Holden brings added perspective to the issue as the founder of a Columbus, Georgia, nonprofit that provides mentoring and funding for low-income kids seeking to attend college. That puts him in contact with many teenagers, and he has seen the pervasive influence of social media and the corrosive effects of cyberbullying.

Courts have disagreed for decades on Tinker’s application to out-of-school speech, he said. The internet and the rapid development of phone apps have further complicated the issue.

Determining how and when school officials can address such off-campus speech is “one of the biggest unanswered questions left sort of festering by the Supreme Court,” Holden said.

The question has actually been addressed by half of the country’s 12 federal circuit courts, but by applying inconsistent legal standards, he said. “It’s not that there’s no decision, it’s that there are conflicting decisions.” And the other six circuit courts have been silent.

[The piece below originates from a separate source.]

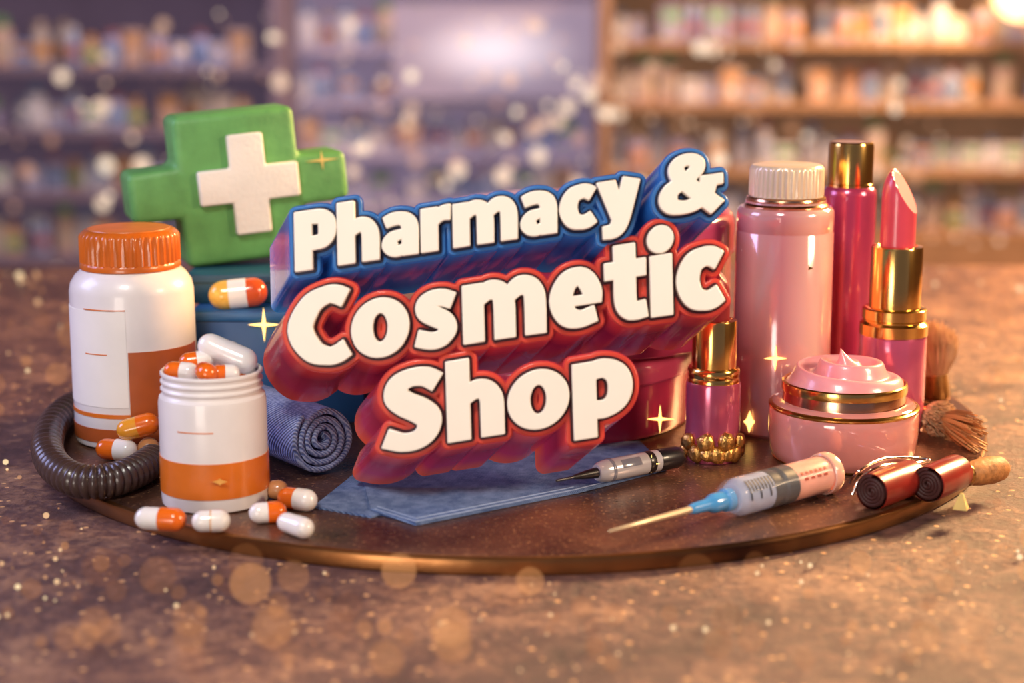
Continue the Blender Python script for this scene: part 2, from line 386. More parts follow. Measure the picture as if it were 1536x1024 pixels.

“The Supreme Court has a responsibility to resolve the conflicts among the courts on the question of when ‘off-campus speech’ such as hateful Facebook posts, phony caricature websites or bullying Twitter messages can be punished by public schools,” Holden said. The First Amendment, like the U.S. Constitution generally, does not limit the ability of private schools to discipline students, he noted.

Holden hopes the Supreme Court eventually sees the need to update the Tinker ruling “to extrapolate or extend its reasoning or its logic into the social media era” — giving school officials and schoolchildren a single standard for dealing with bullies online.